We live in an open and democratic society and, as part of that social contract, we universally agree to be policed by consent.

Being policed by consent, however, conveys upon those who wear a uniform and carry a warrant card, to commit themselves to the highest levels of professional service and integrity. Those who oversee the necessary professional standards have a nigh-sacred duty to insure that we are policed by men and women of integrity.

Thankfully, the vast majority of officers who leave their homes each day — can their partners, family or friends ever remain totally assured that they will return when their duty is done? — are a credit to our local police forces.

It would be remiss of the Cambrian News not to comment in the light of two recent cases, one concerning North Wales Police, the other an officer from the Dyfed-Powys force.

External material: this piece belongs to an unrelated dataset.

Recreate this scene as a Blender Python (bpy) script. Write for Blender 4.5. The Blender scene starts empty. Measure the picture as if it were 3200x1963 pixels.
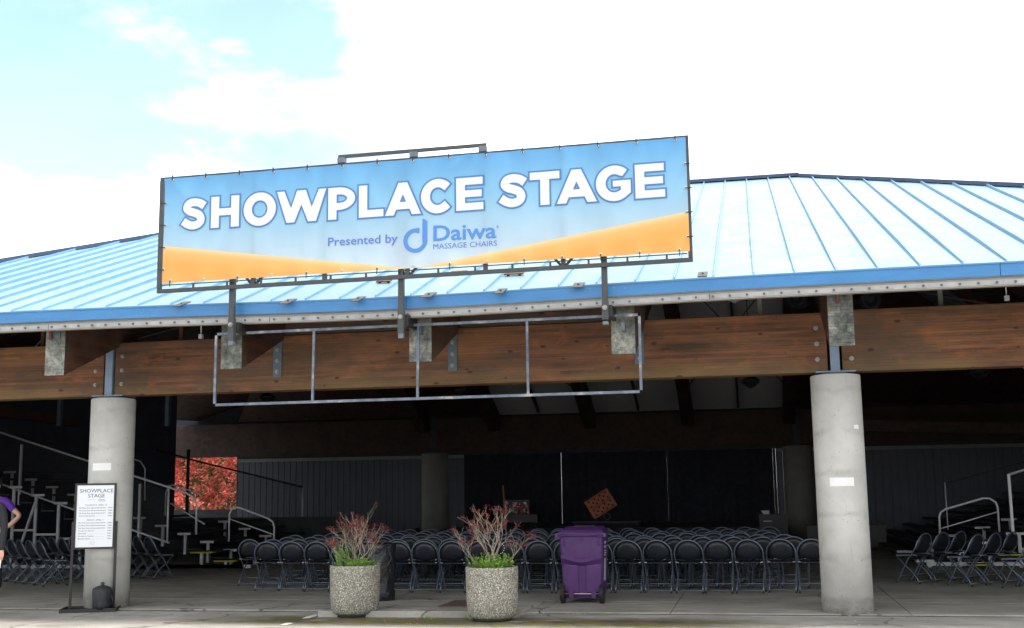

In the first instance, an officer has been suspended from duty after a video emerged showing a man being repeatedly punched in the head. The video has caused outrage, and while this publication is legally constrained by what it can and cannot comment on — there is an investigation underway now — those who saw the video will have formed their own impressions. It’s important to add that sharing that video now would be unwise, so too commenting on it in a public forum. We all should respect due process. And, as part of our social contract with those who police us, we would expect that investigation to be swift, transparent and responsible.

In the second case, due process has been concluded when it comes to a former Dyfed-Powys officer, Simon Williams, who resigned from the force.

An accelerated hearing last week struck him off — he can never wear a police officer’s uniform again. And rightly so. He admitted sexually assaulting a woman in a pub last November and was off duty at the time.

In light of all that has happened, in London Metropolitan Police, it seems less than satisfactory that then PC Williams received just a caution for his sexual assault.

Given his career path, was a caution the right choice? Those who oversee our police should be well aware that not only must justice be done, it must be seen to be done.

Was it with Williams’ sexual assault? His victim would say not. And neither do we.